This week, the US hit its official borrowing limit, setting up yet another fiscal showdown when the government runs out of ready cash sometime in the fall. Judging by the budget released by Republicans in the House of Representatives, it’s going to be an ugly fight.
Consider this: President Obama’s budget, released last month, proposed increasing government spending by $1.1 trillion over ten years, with tax increases of $862 billion to keep the country’s debt on a sustainable path. The Republican budget calls for more than $6 trillion in spending cuts over the same period, without any increase in tax revenue, to close the annual US deficit by 2024.
The New York Times somewhat unfairly called Obama’s budget “utopian” for proposing policy ideas that were unpopular with Republicans and thus politically dubious, but by those standards, this budget is downright nuts.

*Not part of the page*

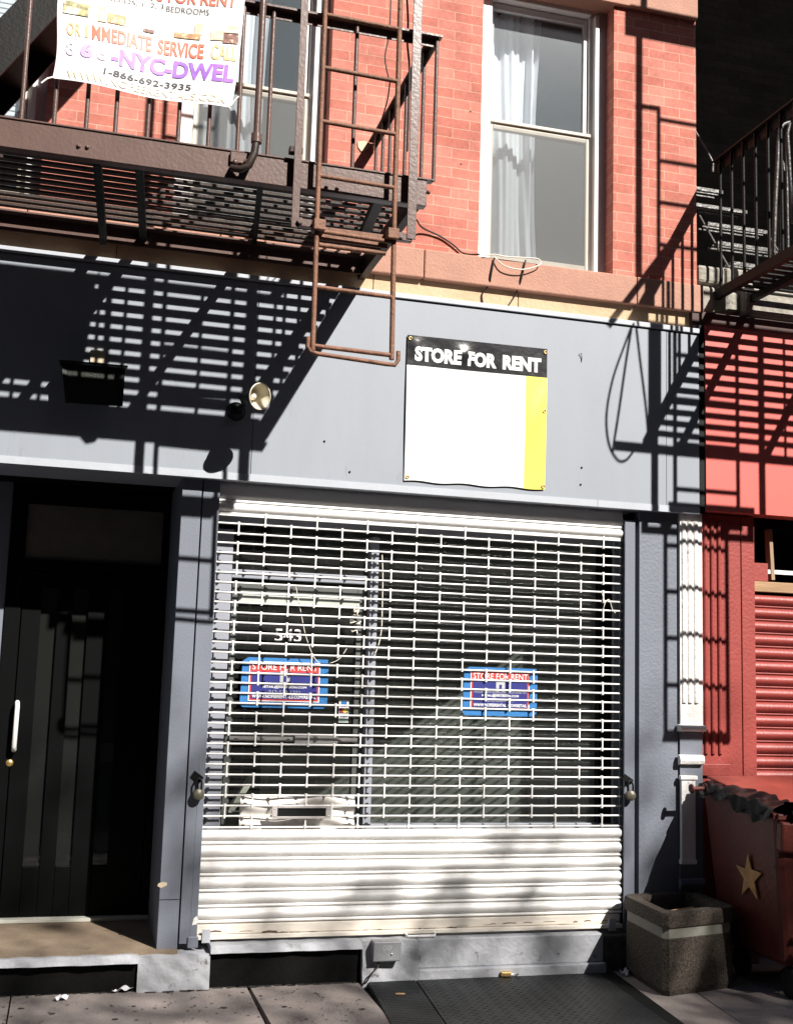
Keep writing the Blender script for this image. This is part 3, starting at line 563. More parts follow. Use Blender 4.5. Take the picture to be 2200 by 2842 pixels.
# ------------------------------------------------------------------ things behind the grille
def poster(nm, c0, c1, label, extra):
    a = P(*c0, SY); b = P(*c1, SY); x0, x1, z1, z0 = a.x, b.x, a.z, b.z; y = SY+.022; t = thing('poster', ((x0+x1)/2, y, z0), label, 'poster', 'shop-to-let posters taped inside the glass')
    tp = MB(); tp.prismy([(x0+.01, z0), (x1-.02, z0), (x1, z0+.02), (x1+extra, z1-.03), (x1-.005, z1), (x0+.03, z1), (x0, z1-.02), (x0-.006, z0+.015)], y, y+.002); tp.build('tape_border', TAPE, t)
    m = .036; X0, X1, Z0, Z1 = x0+m, x1-m-.01, z0+m*.9, z1-m*.55
    box(X0, X1, y-.004, y-.0005, Z0, Z1).build('sheet', PWHITE, t)
    h = Z1-Z0; wd = X1-X0
    box(X0+.006, X1-.006, y-.006, y-.0045, Z0+.006, Z1-.006).build('red_field', PRED, t)
    box(X0+.014, X1-.014, y-.008, y-.0065, Z0+.013, Z1-h*.26).build('blue_field', PBLUE, t)
    T = lambda s, u0, u1, v0, v1, mm=TXW, bo=.0: lettering(s, (X0+wd*u0, X0+wd*u1, Z0+h*v0, Z0+h*v1, y-.0095), mm, t, bo)
    T('STORE FOR RENT', .04, .96, .79, .94)
    T('INQUIRIES/PROPOSALS/APPLICATIONS TO', .06, .94, .425, .48, LGREY)
    T('RETAIL@JAKOBSON.COM', .19, .81, .325, .40, TXW, .02); T('212-533-1321', .28, .72, .21, .285, LGREY); T('WWW.NOFEERENTALS.COM/RETAIL', .05, .95, .085, .165, TXW, .02)
    lg = MB(); cx = X0+wd*.5; cz = Z0+h*.63
    lg.box(cx-.026, cx-.008, y-.0095, y-.0085, cz-.035, cz+.03); lg.box(cx+.008, cx+.026, y-.0095, y-.0085, cz-.035, cz+.03); lg.box(cx-.008, cx+.008, y-.0095, y-.0085, cz+.005, cz+.03); lg.box(cx-.045, cx+.045, y-.0095, y-.0085, cz-.05, cz-.046)
    lg.build('logo', LGREY, t)
poster('a', (676, 1823), (910, 1968), 'red and blue to-let poster in blue tape on the shop door, under the house number', .0)
poster('b', (1292, 1850), (1492, 1990), 'red and blue to-let poster in blue tape on the display window', .004)
a = P(946, 1944, SY); b = P(971, 2007, SY); y = SY+.043
t = thing('card_sticker', ((a.x+b.x)/2, y, b.z), 'small strip of payment card stickers at the edge of the shop door', 'sticker')
wd = b.x-a.x; hh = a.z-b.z
box(a.x, b.x, y-.0015, y, b.z, a.z).build('strip', PWHITE, t)
box(a.x+wd*.2, b.x-wd*.2, y-.003, y-.0018, b.z+hh*.72, b.z+hh*.95).build('blue_patch', TAPE, t)
box(a.x+wd*.06, b.x-wd*.06, y-.0028, y-.0018, b.z+hh*.42, b.z+hh*.66).build('dark_patch', PBLUE, t)
MB().lathe([(0, 0), (wd*.24, 0)], ((a.x+b.x)/2-wd*.14, y-.0034, b.z+hh*.54), (0, 1, 0), 16).build('disc', PRED, t); MB().lathe([(0, 0), (wd*.24, 0)], ((a.x+b.x)/2+wd*.14, y-.0037, b.z+hh*.54), (0, 1, 0), 16).build('disc', YEL, t)
lettering('VISA', (a.x+wd*.1, b.x-wd*.1, b.z+hh*.24, b.z+hh*.35, y-.003), PBLUE, t, .03)
box(a.x+wd*.06, b.x-wd*.06, y-.0028, y-.0018, b.z+hh*.05, b.z+hh*.17).build('green_patch', mat('sticker_green', (.3, .5, .42), .5), t)
a = P(668, 2210, .06); b = P(984, 2292, .06)
def sheet(u, v):
    x = a.x+(b.x-a.x)*u; z = b.z-.06+(a.z-b.z+.06)*v; return Vector((x, .075+.013*math.sin(v*13+1.6*math.sin(u*7))+.006*math.sin(u*17+v*5), z+.006*math.sin(u*9)*v))
tag(MB().grid(sheet, 60, 24).build('plastic_sheet', PLAST), 'crumpled white plastic sheet stuffed behind the grille at the mail slot', 'plastic sheet')
tag(MB().hexa([P(598, 2300, .32), P(624, 2300, .32), P(624, 2300, .345), P(598, 2300, .345), P(607, 2120, .32), P(630, 2120, .32), P(630, 2120, .345), P(607, 2120, .345)]).build('upright_board', PALE), 'pale narrow board standing upright inside the shop door glass', 'board')
tag(MB().bar(P(625, 2270, .45), P(700, 2155, .45), .03, .07, (0, 1, 0)).build('leaning_board', PALE), 'pale board leaning diagonally inside the shop door', 'board')

# strings caught in the grille and tied on the door
def cable(name, pts, r, m, label, cat, n=6, sub=4):
    q = [Vector(p) for p in pts]; out = []
    for i in range(len(q)-1):
        p0 = q[max(i-1, 0)]; p1 = q[i]; p2 = q[i+1]; p3 = q[min(i+2, len(q)-1)]
        for s in range(sub):
            t = s/sub; out.append(.5*((2*p1)+(-p0+p2)*t+(2*p0-5*p1+4*p2-p3)*t*t+(-p0+3*p1-3*p2+p3)*t**3))
    out.append(q[-1]); o = MB().tube(out, r, n).build(name, m); return tag(o, label, cat)
cable('string', [P(1670, 1648, -.012), P(1677, 1670, -.02), P(1673, 1690, -.012), P(1680, 1670, -.02), P(1690, 1665, -.014), P(1698, 1690, -.012), P(1707, 1702, -.012)], .0022, WIREW, 'white string tangled round the grille rods near the right rail', 'string')
cable('string', [P(820, 1622, .1), P(835, 1700, .1), P(850, 1770, .1), P(875, 1830, .1), P(905, 1842, .1), P(940, 1830, .1), P(962, 1800, .1)], .0022, WIREW, 'thin pale string looping down the shop door behind the grille', 'string')
cable('cord', [P(1060, 1540, .1), P(1062, 1600, .1), P(1060, 1700, .1), P(1058, 1750, .1), P(1050, 1790, .1), P(1040, 1815, .1)], .003, WIREW, 'pale cord hanging down beside the shop window mullion', 'cord')
kn = MB(); rnd = random.Random(3)
for i in range(8):
    c = P(985+rnd.uniform(-8, 8), 1690+i*9, .1); kn.tube([c+Vector((rnd.uniform(-.02, .02), rnd.uniform(-.01, .01), rnd.uniform(-.02, .02))) for _ in range(5)], .004, 5)
tag(kn.build('knotted_rope', WIREW), 'knotted bundle of pale rope hanging inside the shop door', 'rope')

# ------------------------------------------------------------------ on the fascia
def sb_pt(u, v, off=0):
    tl, tr_, br, bl = P(1129, 930, fy), P(1516, 970, fy), P(1509, 1359, fy), P(1120, 1334, fy)
    p = (tl*(1-u)+tr_*u)*v+(bl*(1-u)+br*u)*(1-v)
    wv = .010+.006*math.sin(u*7+v*2)*math.sin(v*math.pi)+.010*max(0, .22-u)*math.sin(v*5)+.012*math.exp(-((u-.39)**2/.004+(v-.9)**2/.003))+.006*math.exp(-((u-.06)**2/.002+(v-.93)**2/.004))+.010*math.exp(-((u-.9-.4*(v-.5))**2/.003))*math.exp(-(v-.45)**2/.05)
    e = .004*math.sin(u*19)*(v < .02)
    return Vector((p.x, fy-wv-off, p.z+e))
sgn = thing('store_banner', P(1318, 1345, fy), 'black, white and yellow vinyl banner reading STORE FOR RENT on the grey fascia', 'banner')
V1 = .79; U1 = .845
MB().grid(lambda u, v: sb_pt(u*U1, v*V1), 60, 50).build('white_field', VINYL, sgn)
MB().grid(lambda u, v: sb_pt(U1+u*(1-U1), v*V1), 16, 50).build('yellow_stripe', YEL, sgn)
MB().grid(lambda u, v: sb_pt(u, V1+v*(1-V1)), 200, 50).build('black_header', VBLACK, sgn)
tl, tr_ = P(1129, 930, fy), P(1516, 970, fy); xw0, xw1 = tl.x, tr_.x
bh = tl.z-P(1120, 1334, fy).z
def bendS(p):
    u = (p.x-xw0)/(xw1-xw0); v = p.z; return sb_pt(u, v, .0022)
lettering('STORE', (xw0+.052*(xw1-xw0), xw0+.38*(xw1-xw0), .822, .925, 0), TXW, sgn, .055, bend=bendS)
lettering('FOR', (xw0+.425*(xw1-xw0), xw0+.632*(xw1-xw0), .822, .925, 0), TXW, sgn, .055, bend=bendS)
lettering('RENT', (xw0+.675*(xw1-xw0), xw0+.955*(xw1-xw0), .822, .925, 0), TXW, sgn, .055, bend=bendS)
for u, v in ((.02, .975), (.985, .975), (.985, .02), (.02, .025), (.98, .55)):
    c = sb_pt(u, v, .003); MB().lathe([(.005, 0), (.006, -.003), (.009, -.003), (.011, 0)], c, (0, 1, 0), 12).build('grommet', BRASS, sgn)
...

Take just two examples. First, the ol’ magic asterisk: This budget proposes $1.1 trillion in unspecified cuts from a set of spending programs that includes agricultural subsidies, tuition grants for low-income college students, food stamps, disability payments and the earned income tax credit. As budget expert Bob Greenstein notes, Republicans could barely pass a $40 billion cut to the food stamp program last year over the objections of Democrats and even some of their own party members. Finding $1.1 trillion more seems completely unlikely.
Second, there’s health care. The Republican budget promises to repeal all of the spending in Obamacare, while keeping the revenue and the cost-savings. It’s hard to imagine, politically or economically, the complete elimination of the rules the health insurance market follows; as James Pethokoukis points out, there are conservative health care alternatives that wouldn’t completely disrupt health care, but they cost money, too.
We could go on about defense-funding gimmicks, but it’s not worth missing the forest for the trees. With the US apparently entering a period of low but steady economic growth, this is an ideal period to relax austerity and reduce the debt. With the end of the split Congress after Republicans won control of both chambers, pundits hoped for a more straightforward negotiation between the White House and a Republican congress, and the kind of incremental deal-making that led to larger-than-expected fiscal gains during the late nineties, the last time the US faced this political split.
But instead of small deals, perhaps drawn from among the myriad compromise proposals drafted in and out of government over the last few years, House Republicans have managed to draft a bill that’s too hot for even the Republican senate, which will pass its own bill with much less damning political detail.